I loved The Dick Van Dyke Show when I was younger; in some ways, it reminded me of my own childhood. Rob Petrie was a writer (for a television show); my dad was a writer (for a newspaper). Lora Petrie was a slender, graceful, beautiful woman, as was my mother. Rob Petrie was in the service, as was my father. The Petries lived in a relatively modern, albeit not overly spacious, suburban home; same for us. The Petries were sometimes troubled with financial worries, but they seemed to get by without to many financial woes; we did likewise, although I now know that our financial comfort came much more from my parents' prudence than it did from any surplus of funds. And the Petries' home was filled with happiness and laughter, as was ours.
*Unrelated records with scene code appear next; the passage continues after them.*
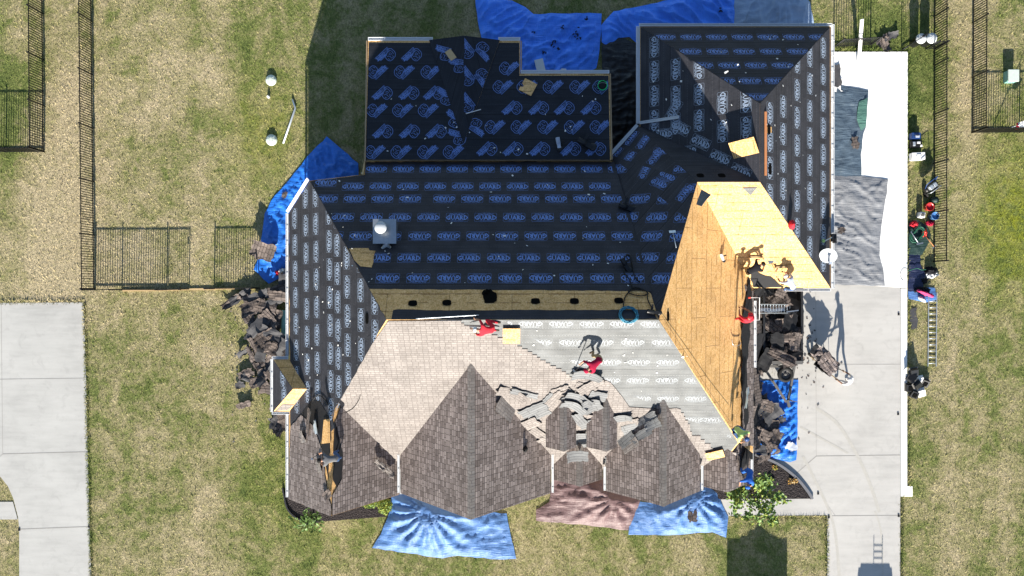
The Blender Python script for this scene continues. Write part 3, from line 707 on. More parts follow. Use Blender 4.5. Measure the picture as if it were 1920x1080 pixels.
# walls under the eaves
def wallbox(x0, x1, y0, y1, z=2.85):
    bm = BM(); box(bm, ((x0+x1)/2, (y0+y1)/2, z/2), (x1-x0, y1-y0, z)); return link('wall', bm, M['wall'], house)
wallbox(-9.75, 10.55, -6.9, 4.3); wallbox(6.25, 14.1, .42, 11.45, 2.8); wallbox(-6.1, -.1, 4.31, 10.8, 2.75); wallbox(-.1, 4.0, 4.32, 9.25, 2.7); wallbox(9.2, 10.6, -8.9, -6.91, 2.3)
bm = BM(); box(bm, (12.5, .40, 1.15), (2.5, .08, 2.3)); gd = link('garage_door', bm, M['trim'], house)
bm = BM()
for i in range(4): box(bm, (12.5, .345, .3+.55*i), (2.3, .04, .42))
link('door_panel', bm, M['trim'], gd)
# gutters
def gutter(p, q, name='gutter', w_=.12):
    bm = BM(); p, q = Vector(p), Vector(q); d = (q-p).normalized(); s_ = d.cross(Vector((0, 0, 1))).normalized()
    prof = [(-w_/2, .05), (-w_/2, -.06), (w_/2, -.06), (w_/2, .05), (w_/2-.02, .05), (w_/2-.02, -.04), (-w_/2+.015, -.04), (-w_/2+.015, .05)]
    A = [bm.verts.new(p+s_*a+Vector((0, 0, b))) for a, b in prof]; B = [bm.verts.new(q+s_*a+Vector((0, 0, b))) for a, b in prof]
    for i in range(8): bm.faces.new((A[i], B[i], B[(i+1) % 8], A[(i+1) % 8]))
    L = (q-p).length; k = max(1, int(L/.7))
    for i in range(k+1): 
        c = p+d*(L*i/k); bar(bm, c-s_*w_/2+Vector((0, 0, .055)), c+s_*w_/2+Vector((0, 0, .055)), .03, .012)
    bmesh.ops.recalc_face_normals(bm, faces=bm.faces[:])
    return link(name, bm, M['gutter'], house)
z3 = 2.98
gutter((-10.24, 3.38, z3), (-10.24, -3.1, z3)); gutter((-10.24, -5.75, z3), (-10.24, -9.5, z3)); gutter(WNC+Vector((-.09, .07, 0)), NWC+Vector((-.09, .07, .02)))
gutter((bx0-.08, by0, z3), (bx0-.08, by1, z3)); gutter((bx0-.05, by1+.08, z3), (-10.2, by1+.08, z3)); gutter((bx0-.05, by0-.08, z3), (-10.1, by0-.08, z3))
gutter((14.6, 0, z3), (14.6, 11.98, z3), w_=.15); gutter((5.8, 11.99, z3), (14.55, 11.99, z3)); gutter((5.74, 11.9, z3), (5.74, 7.5, z3), w_=.16); gutter((5.8, 7.5, 3.12), (7.3, 7.5, GW.z(7.3, 0)+.09)); gutter(P1+Vector((-.07, .07, 0)), P2+Vector((-.07, .07, 0)), w_=.15)
gutter((-6.5, 11.28, 3.18), (-3.6, 11.28, 3.18), w_=.15); gutter((-.6, 11.28, 3.18), (.36, 11.28, 3.18), w_=.15); gutter((.42, 9.73, 3.4), (4.36, 9.73, 3.4), w_=.15)
gutter((12.45, -.09, z3), (14.5, -.09, z3)); gutter((11.07, -7.0, 2.5), (11.07, -8.95, 2.5)); gutter((11.07, -.6, z3), (11.07, -3.6, z3))
for x, y0, y1, z in ((-5.17, -7.6, -9.3, 2.98), (1.85, -7.6, -9.3, 2.98), (4.22, -8.15, -9.2, 2.98), (8.66, -8.1, -9.2, 2.98), (-5.14, -8.4, -9.5, 2.45)):
    gutter((x, y0, z), (x, y1, z), w_=.1)
for l in ([(-6.5, 5.6, 3.98), (-6.58, 11.2, 3.1)], [(.42, 9.7, 3.3), (.42, 11.2, 3.1)], [(4.43, 5.7, 3.9), (4.43, 9.65, 3.3)]):
    bm = BM(); bar(bm, l[0], l[1], .05, .16); link('fascia', bm, M['fascia'], house)
bm = BM(); bar(bm, PN.p(-6.56, 4.95)+Vector((0, 0, .02)), PN.p(-6.56, 5.65)+Vector((0, 0, .02)), .06, .16); link('fascia', bm, M['wood'], house)
bm = BM(); bar(bm, (1.9, 9.8, 1.2), (2.35, 9.78, 3.2), .32, .2); bar(bm, (1.3, 11.2, .25), (1.62, 9.82, .32), .42, .12); link('downspout', bm, M['gutter'], house)
# hip caps left on the shingled valley at the south west, and flashing bits
# vent holes as thin black plates, the dark inside put into their colour
def hole(pl, px, py, w_=.34, h_=.26, seed=0, blob=False, frame=True):
    rn = random.Random(seed); c = pl.px(px, py); bm = BM(); n = 14
    pts = []
    for k in range(n):
        a = 2*math.pi*k/n; q = 4 if not blob else 2
        r = (abs(math.cos(a))**q+abs(math.sin(a))**q)**(-1/q)*(rn.uniform(.75, 1.25) if blob else rn.uniform(.95, 1.05))
        pts.append(c+pl.h*math.cos(a)*r*w_/2+pl.up*math.sin(a)*r*h_/2+pl.n*.032)
    slab(bm, pts, .02, 0, None, -pl.n); return link('vent_hole_plate', bm, M['hole'], house)
for x, y in ((774, 569), (838, 568), (1004, 565), (1077, 565), (1160, 564)): hole(PN, x, y)
hole(PN, 917, 557, .55, .75, 4, True); hole(PN, 911, 549, .3, .3, 5, True)
for x, y in ((1441, 243), (1443, 318)): hole(GE, x, y, .42, .22)
layer('osb_patch', GE, [(1436, 238), (1446, 238), (1446, 249), (1436, 249)], M['osb'], h=.02)
for x, y in ((1313, 330), (1353, 330)): hole(PC, x, y, .3, .3)
hole(PW, 689, 597, .42, .2); hole(PE, 1252, 593, .36, .16)
# chimney on the back slope
c = PN.px(727, 436); bm = BM()
box(bm, (c.x, c.y, c.z+.0), (.82, .9, 1.3)); 
chm = link('chimney', bm, M['steel'], house)
bm = BM(); zc = c.z+.66; box(bm, (c.x-.02, c.y, zc+.02), (.95, 1.0, .05)); bar(bm, (c.x-.1, c.y-.55, zc-.1), (c.x+.35, c.y-.85, zc-.55), .3, .05); bar(bm, (c.x+.15, c.y-.55, zc-.1), (c.x-.25, c.y-.85, zc-.55), .25, .05); link('chimney_cap', bm, M['steel'], chm)
bm = BM(); lathe(bm, [(.17, 0), (.17, .45), (.24, .46), (.25, .5), (.2, .56), (0, .6)], 20, Matrix.Translation((c.x-.1, c.y+.12, zc+.04))); link('flue_pipe', bm, M['dishm'], chm)
pv = plane3(Vector((1.77, 0, 3.0)), Vector((1.77, -1, 3.0)), Vector((-1.66, 0, 7.1)))
q = pv.px(983, 842); bm = BM(); lathe(bm, [(.05, -.3), (.05, .32), (.035, .32), (.035, .1), (0, .1)], 12, Matrix.Translation(q)); lathe(bm, [(.16, -.05), (.06, .1)], 12, Matrix.Translation(q)); link('vent_pipe', bm, M['rubber'], house)
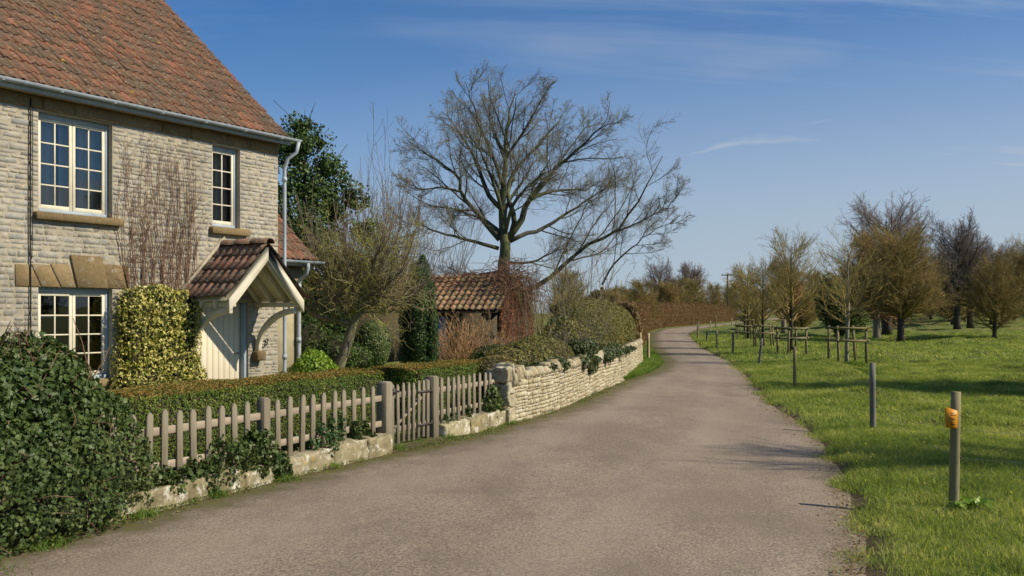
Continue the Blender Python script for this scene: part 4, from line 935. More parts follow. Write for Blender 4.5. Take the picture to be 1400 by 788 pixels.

In retrospect, I can recognize the differences between our family life and that of the Petries--but I still have a nostalgic love for The Dick Van Dyke Show, and I still feel that I see fragments of my own life in that series.
Dad gave me my appreciation of words and wordcraft, even though he was never much of a reader. I'm told I took that habit from my grandfather on my mother's side; I still credit my father for that, though, because I began reading the paper at an early age to see the words that my father created. I enjoyed watching him hammering on the keys of an old Royal, back in the pre-computer days; it was almost magical, watching words spring from my father's mind into inky existence, and seeing them go from there to typesetting and production, whereupon they'd appear in the next afternoon's newspaper. (Dad was a sports editor, so much of his work was done at night, when many of the high school games were played; this meant many late nights at the Rome News-Tribune, and I'd often spend some of those nights with him, rummaging about the busy newsroom, poring over old papers, and studying the walls that were decorated with original comic strip art supplied by the syndicates.
I learned to type almost as soon as I learned to write, because I saw typing as the way that real words were created. Dad didn't handwrite, he typed... and so did I.
While sports writing required Dad to be away from hom many weekend evenings, there was an advantage to it; the paper came out in the afternoon, so deadlines came early in the morning. This meant that Dad's schedule often allowed him to come home soon after I got out of school. I have fond memories of afternoons spent with Mom, Dad, and Kim as we watched Mike Douglas, Merv Griffin, You Don't Say, or The Match Game on television, followed by dinner at the kitchen table (we never had a dining room, which is probably why I never think to use ours for meals; family dinners are best when eaten in the same room where they're prepared). For the longest time, I had no idea that other kids' dads didn't get home at 3:30 or 4 in the afternoon, nor did I reailze that other families didn't eat dinner at 4:30 or 5:00. We did so regularly, and it was the model by which I measured normalcy in other families.
I can see now that I was blessed with an almost idyllic childhood, far moreso than many of my friends who grew up alongside me in the 1960s. I didn't realize it, of course, because children rarely consider such things; we take them for granted, and assume that everyone else had the same sort of life. I now know better, and I thank my Dad for giving me a childhood better than any television show.
1 comment:
Nice tribute to your Dad, Cliff.
I spent yesterday afternoon at the Oakland A's game vs the Dodgers, with Jenny (the middle of my three young adult daughters).
My Dad was a HUGE A's fan and some of my favorite childhood memories with him center around baseball.He had a childlike zeal for going to baseball games--- and he definitely passed it on to me (and, to a lesser degree, my other siblings).
He often told me one of his greatest regrets was that he didn't force me to be a left-hander when I was learning to throw. "That way, you could pitching in the majors to this day," he told me when I was in my early 40s. The fact that I stopped playing organized baseball when I was 12 never entered his thinking...
Anyway, thanks for a nice Father's Day piece, Cliff!